And would you believe it, something actually did! On entering the drama studio at the school, a makeshift cinema for the night, I found that the second Ace Ventura film was lying on the teacher's desk. That was a film I had on video as a youngster, and still manages to be relatively funny. This being a democracy, the film which we would end up watching fell to a vote after all the pleasantries and popcorn were handed out. I happily abstained, thinking Ace Ventura was about to come up. It never did. And totally inexplicably, the majority of the room went for something named 'White Chicks'.

It goes without saying, really, that White Chicks is one of the worst films I've ever seen. You could give a quick run down of the plot to Jedward (JEDWARD) and they could come up with a more satirical, mature and amusing script. The main joke of the film mocks transsexualism and transracialism, offering no more than the tired, awful stereotype of either group the story concerns: young, black, urban men and spoilt, dippy, blonde heiresses. Even Harold Camping would be able to predict where the plot goes, and the parts in which the film attempts a serious message about love are both embarassing and horrifically patronising to the audience. It insults many without even managing to be satirically offensive.

So why, then, did it win the vote? Why did I go home to check my Twitter and see schoolmates heaping praise on it, telling how watching White Chicks never fails to make them weep uncontrollably with laughter? I couldn't tell you definitively. I have no access to other people's senses of humour, unfortunately. What I could tell you, however, is that it is probably for the same reason that Tom Daley's diving knockout show, Splash!, has been recommissioned for a second series by ITV.

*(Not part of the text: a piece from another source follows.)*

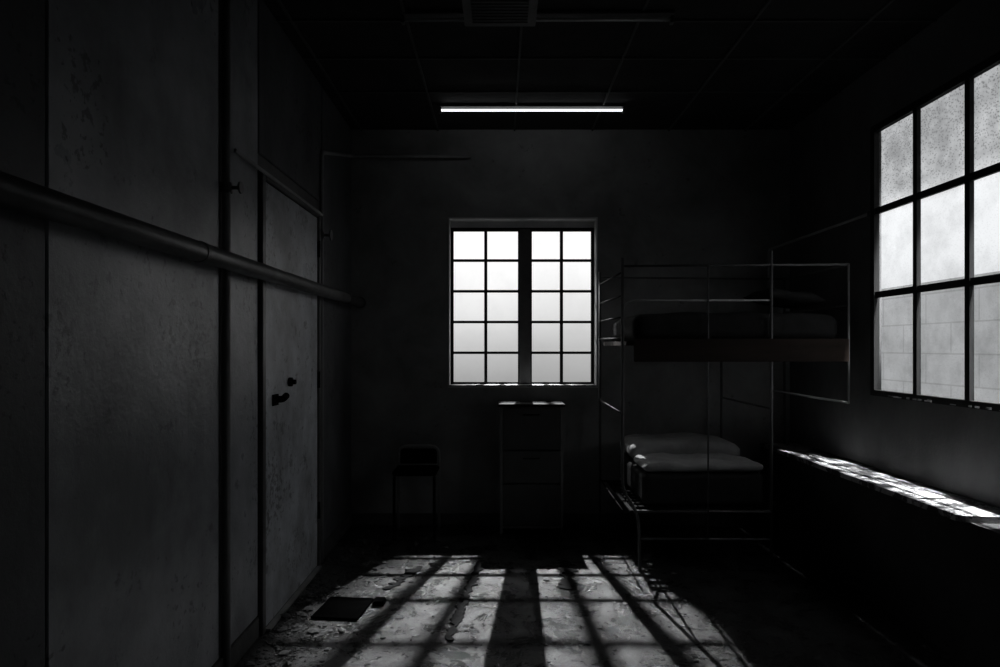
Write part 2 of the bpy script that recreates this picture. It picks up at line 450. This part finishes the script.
for z in (1.80, 1.66, 1.53, 1.40, .95, .37):
    tube('end_rung', [(XA, FY, z), (XA, BY, z + .01)], .0055, M_rung if z > .7 else M_darkmetal, **bp)
for z in (1.845, 1.60):
    tube('end_rung', [(XE, FY, z), (XE, BY, z)], .007, M_bed, **bp)
tube('end_rung', [(XE, FY, 1.015), (XE, BY, 1.015)], .007, M_rung, **bp)
tube('rail_upright', [(1.245, FY - .012, 1.84), (1.245, FY - .012, .20)], .0055, M_bed, **bp)
tube('bed_rail', [(.80, FY, .365), (XM, FY, .36)], .008, M_bed, **bp)
tube('bed_rail', [(.84, FY, .20), (XM, FY, .195)], .007, M_bed, **bp)
tube('bed_rail', [(XA, BY, .365), (XM, BY, .36)], .008, M_board, **bp)
tube('bed_rail', [(XM, FY, .36), (XM, BY, .36)], .008, M_bed, **bp)
tube('bed_rail', [(XM, FY, 1.09), (XE, FY, 1.015)], .007, M_bed, **bp)
tube('bed_rail', [(XM, FY, .98), (XM, BY, .98)], .006, M_bed, **bp)
boxes('bed_slats', [(.80, 1.62, 4.03 + i * .085, 4.07 + i * .085, .370, .385) for i in range(10)] + [(.78, .80, 4.0, 4.89, .36, .37)], M_darkmetal, **bp)
boxes('bed_board', [(.80, 2.085, FY - .022, FY - .011, 1.262, 1.40)], M_board, label='dark brown wooden side board', bevel=.003, **bp)
boxes('upper_base', [(.76, 2.075, FY + .012, BY - .012, 1.36, 1.385)], M_board, **bp)
# bedding
softbox('mattress', .865, 1.60, 4.025, 4.87, .386, .590, M_matt2, .04, .003, 7,
        label='thick dark mattress on the lower bunk', category='mattress')
softbox('blanket', .870, 1.60, 4.02, 4.375, .593, .665, M_matt, .034, .009, 7, sag=.012,
        label='thin rumpled grey blanket along the lower mattress edge', category='blanket')
softbox('blanket', .865, 1.60, 4.39, 4.86, .593, .735, M_matt, .062, .007, 4, sag=.02,
        label='thicker folded grey blanket on the lower mattress', category='blanket')
softbox('mattress', .81, 2.06, 4.03, 4.86, 1.387, 1.565, M_matt2, .06, .004, 6, sag=.01,
        label='dark mattress on the upper bunk', category='mattress')
softbox('pillow', 1.66, 2.02, 4.12, 4.55, 1.615, 1.725, M_matt2, pillow=True, amp=.01, tilt=.14,
        label='crumpled dark pillow on the upper bunk', category='pillow')
R = thing('wall_rail', (2.1, 4.4, 2.1), 'thin iron rail running from the bunk to the wall', 'rail')
tube('rail_tube', [(2.0, 4.96, 1.33), (2.0, 4.96, 2.073), (2.185, 3.965, 2.138)], .009, M_rail, 12, .03, parent=R)
tube('rail_flange', [(2.183, 3.965, 2.138), (2.199, 3.965, 2.138)], .020, M_bed, 14, parent=R)

# ------------------------------------------------------------------ cabinet
CY = 4.80
C = thing('bedside_cabinet', (.22, 4.92, 0), 'dark narrow cabinet with pale-edged top under the window', 'cabinet')
boxes('cabinet_body', [(.0, .02, CY, 5.04, .0, .92), (.435, .455, CY, 5.04, 0, .92), (.02, .435, 5.02, 5.04, .05, .92), (.02, .435, CY + .01, 5.02, .04, .06)], M_cabedge, parent=C, bevel=.002)
boxes('cabinet_top', [(-.012, .467, CY - .025, 5.043, .9205, .940)], M_cabtop, parent=C, bevel=.003)
boxes('cabinet_door', [(.023, .432, CY - .005, CY + .009, .065, .36)], M_cab, parent=C, bevel=.002)
for (za, zb) in ((.37, .60), (.61, .915)):
    d = boxes('drawer', [(.023, .432, CY - .005, CY + .009, za, zb)], M_cab, parent=C, bevel=.002)
    zm = zb - .05
    h = tube('drawer_handle', [(.17, CY - .006, zm), (.17, CY - .025, zm), (.28, CY - .025, zm), (.28, CY - .006, zm)], .004, M_darkmetal, 8, .008)
    h.parent = d; h.location = h.location - (d.location + C.location)

# low chair
T = thing('low_chair', (-.60, 4.70, 0), 'small dark metal chair with a low rounded back', 'chair')
for (x, y) in ((-.74, 4.66), (-.46, 4.66)):
    tube('leg', [(x, y, .002), (x, y, .445)], .010, M_darkmetal, parent=T)
tube('backrest_frame', [(-.75, 4.92, .002), (-.75, 4.92, .62), (-.45, 4.92, .62), (-.45, 4.92, .002)], .011, M_conduit, 12, .07, parent=T)
boxes('backrest', [(-.735, -.465, 4.915, 4.928, .49, .60)], M_darkmetal, parent=T, bevel=.003)
softbox('seat', -.755, -.445, 4.65, 4.905, .446, .485, M_plate, .018, .001, 6, parent=T)

# ------------------------------------------------------------------ plate and rubble on the floor
T = thing('metal_plate', (-.80, 3.42, 0), 'thin black metal plate lying on the stained floor', 'plate')
bm = bmesh.new()
addbox(bm, -.925, -.685, 3.29, 3.56, .003, .014)
bmesh.ops.rotate(bm, verts=bm.verts, cent=(-.8, 3.42, 0), matrix=Matrix.Rotation(-.12, 3, 'Z'))
finish('plate_body', bm, M_plate, parent=T, bevel=.002)
boxes('plate_tab', [(-.665, -.60, 3.46, 3.54, .003, .026)], M_plate, parent=T, bevel=.008)

bm = bmesh.new()
def chip(bm, x, y, s, flat=.5):
    r_ = bmesh.ops.create_icosphere(bm, subdivisions=1, radius=1)
    sx, sy, sz = s * random.uniform(.6, 1.4), s * random.uniform(.6, 1.4), s * flat * random.uniform(.5, 1.2)
    rot = Matrix.Rotation(random.uniform(0, 6.28), 3, 'Z')
    for v in r_['verts']:
        k = random.uniform(.65, 1.2)
        v.co = rot @ Vector((v.co.x * sx * k, v.co.y * sy * k, v.co.z * sz * k)) + Vector((x, y, sz * .55))
for i in range(2600):
    wall = random.random() < .6
    if wall:
        x = XL + .03 + abs(random.gauss(0, .20)); y = random.uniform(2.5, 4.9)
    else:
        x = random.uniform(-1.0, 1.3); y = random.uniform(2.5, 4.3)
    if -.98 < x < -.58 and 3.25 < y < 3.6: continue
    if x < XL + .06 or x > 1.9: continue
    s = min(.03, random.lognormvariate(-5.1 if wall else -5.5, .6))
    chip(bm, x, y, s)
finish('floor_rubble', bm, M_rubble, kind='stuff', label='scattered plaster crumbs and grit over the concrete floor', category='rubble')

def strip(pts, w, label):
    bm = bmesh.new(); top = []
    for i, (x, y) in enumerate(pts):
        k = w * (0.35 + 1.3 * random.random()) * (0.4 if i in (0, len(pts) - 1) else 1)
        a = .002 + .004 * random.random()
        top.append([bm.verts.new((x - k, y, .003)), bm.verts.new((x - k * .8, y, .004 + a)), bm.verts.new((x + k * .8, y, .003 + a)), bm.verts.new((x + k, y, .003))])
    for a, b in zip(top, top[1:]):
        for j in range(4): bm.faces.new((a[j], a[(j + 1) % 4], b[(j + 1) % 4], b[j]))
    bm.faces.new(top[0]); bm.faces.new(top[-1])
    finish('floor_scrap', bm, M_darkmetal, label=label, category='scrap', group='torn floor scraps')
def jag(x0, y0, x1, y1, n, j):
    return [(x0 + (x1 - x0) * i / n + random.uniform(-j, j), y0 + (y1 - y0) * i / n) for i in range(n + 1)]
strip(jag(-.24, 3.05, -.12, 4.2, 46, .012), .020, 'long dark torn scrap stuck to the concrete floor')
strip(jag(.38, 3.7, .42, 4.2, 24, .02), .035, 'short dark torn scrap stuck to the concrete floor')
strip(jag(-.62, 3.7, -.50, 4.1, 22, .02), .026, 'short dark torn scrap stuck to the concrete floor')

# outside
boxes('boundary_wall', [(4.6, 4.8, 1, 12, -1.0, 2.05)], M_outblock, label='pale painted block wall outside the window', category='wall')
LY = 6.77
G = thing('lamp_gobo', (.28, LY - .5, 2.7), 'dark steel guard bars added out of view to stripe the floor light', 'gobo')
cx = .28
for dx in (-.30, -.25, -.205, -.128, -.080, -.026, .022, .066, .115):  # unseen bars, added only to break the lamp light into streaks
    tube('gobo_bar', [(cx + dx, LY - .5, 2.60), (cx + dx, LY - .5, 3.50)], .0080, M_frame, 8, parent=G)
boxes('guard_rail', [(cx - .36, cx + .34, LY - .51, LY - .49, 3.501, 3.53)], M_frame, parent=G)  # top bar of the added light-striping bars

# ------------------------------------------------------------------ light
w = bpy.data.worlds.new('overcast'); S.world = w; w.use_nodes = True
nt = w.node_tree; nt.nodes.clear()
out = nt.nodes.new('ShaderNodeOutputWorld'); bg = nt.nodes.new('ShaderNodeBackground')
tc = nt.nodes.new('ShaderNodeTexCoord'); sx = nt.nodes.new('ShaderNodeSeparateXYZ')
nt.links.new(tc.outputs['Generated'], sx.inputs[0])
mr = nt.nodes.new('ShaderNodeMapRange'); mr.inputs[1].default_value = -1; mr.inputs[2].default_value = 1
nt.links.new(sx.outputs[2], mr.inputs[0])
c = ramp(nt, mr.outputs[0], [(0.42, .14), (0.475, .36), (0.50, .52), (0.525, .76), (0.565, 1.0)])
nt.links.new(c, bg.inputs[0]); bg.inputs[1].default_value = 1.15
nt.links.new(bg.outputs[0], out.inputs[0])

def look(o, tgt):
    d = Vector(tgt) - o.location
    o.rotation_euler = d.to_track_quat('-Z', 'Y').to_euler()
for (lx, en, tx) in ((.28, 4700, .13), (.11, 160, .12)):  # the weaker second lamp is added to fill the dark band on the floor
    for dz in (-.024, -.008, .008, .024):
        ld = bpy.data.lights.new('floor_patch_lamp', 'SPOT'); ld.energy = en / 4; ld.spot_size = math.radians(28.0); ld.spot_blend = .85
        ld.shadow_soft_size = .008; ld.color = (.97, .985, 1)
        lo = bpy.data.objects.new('floor_patch_lamp', ld); COL.objects.link(lo); lo.location = (lx, LY, 3.5 + dz); look(lo, (tx, 3.48, 0))
def ledge_light(x, y, z, tx, ty, tz, ln, wd, en, sp):  # area lights added outside the right window to put light on the ledge
    ad = bpy.data.lights.new('added_ledge_light', 'AREA'); ad.shape = 'RECTANGLE'; ad.size = ln; ad.size_y = wd
    ad.energy = en; ad.spread = math.radians(sp)
    ao = bpy.data.objects.new('added_ledge_light', ad); COL.objects.link(ao)
    ao.location = (x, y, z)
    d = Vector((tx, ty, tz)) - ao.location
    zax = -d.normalized(); xax = Vector((0, 1, 0)); xax = (xax - zax * xax.dot(zax)).normalized(); yax = zax.cross(xax).normalized()
    ao.rotation_euler = Matrix((xax, yax, zax)).transposed().to_euler()
ledge_light(2.385, 2.65, 3.05, 2.135, 3.75, LZ, 1.9, .10, 3.2, 2.0)
ledge_light(2.515, 2.40, 3.05, 2.035, 3.75, LZ, 2.1, .16, 6.5, 2.0)
ledge_light(2.515, 2.98, 3.05, 2.035, 2.95, LZ, .8, .16, 3.0, 2.0)

# ------------------------------------------------------------------ camera
cd = bpy.data.cameras.new('camera'); cd.lens = 24; cd.sensor_width = 36; cd.shift_y = .0135; cd.clip_start = .05
co = bpy.data.objects.new('camera', cd); COL.objects.link(co)
co.location = (0, 0, 1.35); co.rotation_euler = (math.pi / 2, 0, 0)
S.camera = co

Enjoyment is something which, by its very definition, is pleasurable. It is, therefore, understandable that human beings should attempt to find enjoyment as often and as easily as possible, as it makes them feel a bit better about life and makes the forget (at least temporarily) about all the work they still have to do. In this case, it is very beneficial to the psyche to just relax, lower your intellect and let a film or TV show entertain you with jokes and displays that require no thought to understand and appeal to the deepest, most basic human processes of generalisation and humiliation. This is the reason people often only watch programmes such as The X Factor and Britain's Got Talent only at the audition stages. They allow you to make sweeping generalisations about the people taking part, and then let you enjoy seeing those generalisations justified.

I've done it, and it's not always a bad thing to do at all. If anything, it proves you're human, which is reassuring. You just have to be wary of it, as mental laziness won't get you very far. You just need to train yourself to snap out of it and not let it take over. That'll allow you to be entertained by the stuff you do have to think about, and that stuff is inevitably the stuff you will be most entertained by, and the stuff that you'll take the most away from.

It is that stuff, after all, that puts the 'Sapiens' in 'Homo Sapiens'. Enjoy White Chicks if you want to, it shouldn't do too much harm, just keep in mind that this is NOT the best the world of film has to offer. Get yourself out there, allow yourself to dedicate a bit of thought to a movie. You won't regret it, I promise.